Glass Skies (1958) + Valley of the Bees (1968)

Sklenená oblaka
Clouds of Glass

***½/****
directed by Frantisek Vlácil

Údolí vcel
***/****
starring Petr Cepek, Jan Kacer, Vera Galatíková, Zdenek Kryzánek
screenplay by Vladimír Körner and Frantisek Vlácil
directed by Frantisek Vlácil

by Travis Mackenzie Hoover I approach this review with trepidation. It’s hard to judge two films by a director when a) he’s completely unheard of in this country, and b) you’re shown different times and places in his career, but such is the issue of my having seen a short and a feature by Frantisek Vlácil in preparation for an upcoming Cinematheque Ontario retrospective. The lack of noted scholarship on the subject gives one no background to help understand him, and while one can relate him to his godfather status to the 1960s Czech New Wave, his smooth and chilly style relates little to the shaggy-dog feel of his cinematic descendants. So I must look over my shoulder and say that he’s a man of some talent, to be sure, but with some obvious ideas that weigh him down; while Vlácil’s good in a professional sense, he doesn’t know how to make images come alive with the same meaning as the narrative drive, giving his films a hard sheen that clamps down on sensuality. He’s more than a schlepper but less than a master, worth one look but hardly a second thought.

Ironically, the strongest film on this lopsided double-bill is a wordless 18-minute short from 1958 called Glass Skies (Sklenená oblaka, a.k.a. Clouds of Glass), which takes some potentially clichéd material and turns it into something mysterious and disturbing. There’s the usual dreamy child you can find in myriad art films by upstart directors, at once adorably cute and precocious beyond his years, and I feared the worst when his penchant for flying includes in a kindly old man who operates, as the “Glass Skies” of the title, a series of greenhouses. But this is no cloying statement about the hope of the future meeting the wisdom of the past: when the boy smashes a window with a toy glider, it jolts the old man back to his days as a war flier and triggers a sequence of encounters with aircraft that is at once awestruck and terrified. The planes on offer allow you to fly, but they also have the capacity to kill, and as man and boy gaze upon planes on take-off they seem helpless even in their play. An IMDb review referred to the film as “heart-warming,” and maybe on the squeaky-clean surface it is, but underneath lie weird subtextual undertones that are hard to shake.
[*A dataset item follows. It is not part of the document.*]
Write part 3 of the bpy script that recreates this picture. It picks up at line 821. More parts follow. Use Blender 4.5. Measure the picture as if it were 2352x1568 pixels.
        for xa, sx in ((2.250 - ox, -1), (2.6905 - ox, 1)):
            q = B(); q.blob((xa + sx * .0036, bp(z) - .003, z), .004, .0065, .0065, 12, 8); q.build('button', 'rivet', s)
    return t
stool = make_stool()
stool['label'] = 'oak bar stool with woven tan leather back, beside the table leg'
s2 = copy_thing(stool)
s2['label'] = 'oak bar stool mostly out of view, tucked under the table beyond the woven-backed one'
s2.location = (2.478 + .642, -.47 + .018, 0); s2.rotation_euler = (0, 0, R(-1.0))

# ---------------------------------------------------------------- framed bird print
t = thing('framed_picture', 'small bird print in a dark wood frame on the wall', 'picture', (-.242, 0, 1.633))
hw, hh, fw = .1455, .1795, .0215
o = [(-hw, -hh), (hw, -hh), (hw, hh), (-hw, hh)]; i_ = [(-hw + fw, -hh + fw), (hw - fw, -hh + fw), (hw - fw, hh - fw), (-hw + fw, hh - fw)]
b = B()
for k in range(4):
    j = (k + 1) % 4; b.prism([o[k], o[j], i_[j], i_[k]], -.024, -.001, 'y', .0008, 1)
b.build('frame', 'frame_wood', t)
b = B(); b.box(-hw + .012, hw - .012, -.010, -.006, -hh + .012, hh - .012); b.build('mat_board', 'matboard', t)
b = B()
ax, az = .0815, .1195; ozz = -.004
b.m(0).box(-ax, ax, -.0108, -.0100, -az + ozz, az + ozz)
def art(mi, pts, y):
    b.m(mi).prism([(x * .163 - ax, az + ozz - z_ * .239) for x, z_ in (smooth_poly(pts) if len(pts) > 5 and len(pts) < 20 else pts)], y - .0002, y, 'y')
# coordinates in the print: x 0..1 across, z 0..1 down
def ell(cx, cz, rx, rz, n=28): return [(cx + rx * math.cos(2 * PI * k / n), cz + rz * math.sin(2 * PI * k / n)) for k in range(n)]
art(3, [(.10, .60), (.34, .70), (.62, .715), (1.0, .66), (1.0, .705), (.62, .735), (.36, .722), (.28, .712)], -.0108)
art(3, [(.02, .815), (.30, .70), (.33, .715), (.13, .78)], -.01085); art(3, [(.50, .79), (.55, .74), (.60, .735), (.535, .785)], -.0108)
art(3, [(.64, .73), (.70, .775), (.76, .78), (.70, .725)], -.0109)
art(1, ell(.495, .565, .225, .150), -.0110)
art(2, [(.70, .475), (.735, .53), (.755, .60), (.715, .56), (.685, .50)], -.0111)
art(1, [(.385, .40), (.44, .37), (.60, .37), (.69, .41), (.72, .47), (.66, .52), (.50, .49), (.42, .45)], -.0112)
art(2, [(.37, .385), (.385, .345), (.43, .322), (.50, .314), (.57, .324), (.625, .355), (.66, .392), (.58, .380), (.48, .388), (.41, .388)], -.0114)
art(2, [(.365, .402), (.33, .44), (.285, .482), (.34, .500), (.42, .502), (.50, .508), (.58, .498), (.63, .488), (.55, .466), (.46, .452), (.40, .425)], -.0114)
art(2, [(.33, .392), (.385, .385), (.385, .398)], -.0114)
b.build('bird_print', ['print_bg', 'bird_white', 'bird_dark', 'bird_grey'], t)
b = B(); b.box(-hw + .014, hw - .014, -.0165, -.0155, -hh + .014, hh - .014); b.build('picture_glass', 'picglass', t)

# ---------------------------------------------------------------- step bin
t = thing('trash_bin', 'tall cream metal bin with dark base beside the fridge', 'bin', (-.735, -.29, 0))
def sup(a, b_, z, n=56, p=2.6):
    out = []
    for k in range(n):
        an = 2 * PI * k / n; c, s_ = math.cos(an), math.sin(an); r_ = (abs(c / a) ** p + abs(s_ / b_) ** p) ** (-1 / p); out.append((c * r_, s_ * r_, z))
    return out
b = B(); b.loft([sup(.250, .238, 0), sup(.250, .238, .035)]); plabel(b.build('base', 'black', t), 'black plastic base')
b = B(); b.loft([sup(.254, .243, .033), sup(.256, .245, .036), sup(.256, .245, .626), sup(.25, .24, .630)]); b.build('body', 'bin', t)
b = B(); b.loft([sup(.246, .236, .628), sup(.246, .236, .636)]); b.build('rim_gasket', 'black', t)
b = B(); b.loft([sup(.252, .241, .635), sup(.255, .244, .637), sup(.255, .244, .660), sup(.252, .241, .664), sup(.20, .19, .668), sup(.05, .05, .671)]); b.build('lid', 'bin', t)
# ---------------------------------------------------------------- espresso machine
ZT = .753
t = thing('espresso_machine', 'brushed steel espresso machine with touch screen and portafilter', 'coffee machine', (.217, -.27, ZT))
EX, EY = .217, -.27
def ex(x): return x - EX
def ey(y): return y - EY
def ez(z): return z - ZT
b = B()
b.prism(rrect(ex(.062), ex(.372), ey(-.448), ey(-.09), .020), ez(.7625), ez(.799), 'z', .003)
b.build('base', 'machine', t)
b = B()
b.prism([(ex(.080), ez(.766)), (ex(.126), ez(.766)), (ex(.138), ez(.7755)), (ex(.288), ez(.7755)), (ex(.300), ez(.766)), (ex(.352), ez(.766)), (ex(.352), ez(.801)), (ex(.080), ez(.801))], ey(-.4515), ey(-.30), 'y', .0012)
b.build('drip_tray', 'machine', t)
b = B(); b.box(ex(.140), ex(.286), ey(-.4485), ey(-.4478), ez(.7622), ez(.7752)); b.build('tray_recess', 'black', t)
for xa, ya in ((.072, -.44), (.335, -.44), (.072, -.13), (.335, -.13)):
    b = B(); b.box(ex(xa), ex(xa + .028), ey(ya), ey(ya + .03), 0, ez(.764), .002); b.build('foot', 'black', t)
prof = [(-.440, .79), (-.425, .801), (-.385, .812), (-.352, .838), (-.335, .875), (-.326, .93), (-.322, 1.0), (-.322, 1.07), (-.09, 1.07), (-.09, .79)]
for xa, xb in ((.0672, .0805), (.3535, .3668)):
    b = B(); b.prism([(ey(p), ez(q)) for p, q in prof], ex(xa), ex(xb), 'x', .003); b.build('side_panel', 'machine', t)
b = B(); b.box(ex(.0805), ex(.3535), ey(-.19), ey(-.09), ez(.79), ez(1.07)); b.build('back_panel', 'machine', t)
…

After this unusual hors d’oeuvre, the main course needed to be even more spectacular, but it unfortunately wasn’t quite up to the task. Where Glass Skies shook you up enough to reconsider what you were watching, 1968’s Valley of the Bees (Údolí vcel) asks you to play along with the narrative; the result is far less suggestive or engrossing. The 13th-century story is fairly simple: after befouling his father’s re-marriage to a teenage bride with a gift of bats, young Ondrej is forced to enter a severe brotherhood of Teutonic knights. There he trades symmetries with his friend and opposite number, Armin, who believes the righteousness of the crusading cause and implores the unimpressed Ondrej to keep on the very straight and painful narrow of the Order. The back and forth is entirely predictable, spelled out in big didactic letters: all fundamentalism is bad, individual expression is good, and the ambiguities of the choices between total doubt and total belief are passed over without a word.

The film cries out for more imagery to sell its intellectual deal, but as the exposition flies thick and heavy the pictures never come–we are dragged down the narrative road when we ought to be made to find our own way. This doesn’t mean that there aren’t compensatory visual pleasures. While there isn’t much along the lines of imagery on hand, there is a certain chilly satisfaction to be had from its design and cinematography, all of which have a certain hands-off nature. The director’s admitted love of “Buñuel, Bergman and Bresson” shines through in this sense, as all three have a confrontational stance about one’s place in the universe and each is notoriously uninterested in rapid montage.

Here, the crisp black-and-white images make us feel the cold snap in the air that is indistinguishable from the knights’ total suppression of desire, the monochrome imposing an austerity that Bresson himself would admire–reminding us, if nothing else, that Valley of the Bees would make a great double bill with Lancelot du lac. The austerity also makes sure that the film doesn’t descend into histrionics, which is astounding when you consider that two scenes are devoted to people being attacked by wild dogs. There’s certainly much to admire, at least, and the general level of craftsmanship is high, meaning that whatever else can be said against it, it’s the work of people going the limit.

But as I watched Valley of the Bees, I found myself wishing to be watching a feature-length Glass Skies, which understood what it was up to less and thus made you think and feel about it more. If my unfamiliarity with Vlácil has coloured my judgment, I apologize, but it seems to me that the discovery of this director comes with it a discovery of the disparate nature of works out of context–which can only be satisfied with more curiosity. Valley may not succeed in being the meal we desire, but I can say that Skies whetted my appetite for more.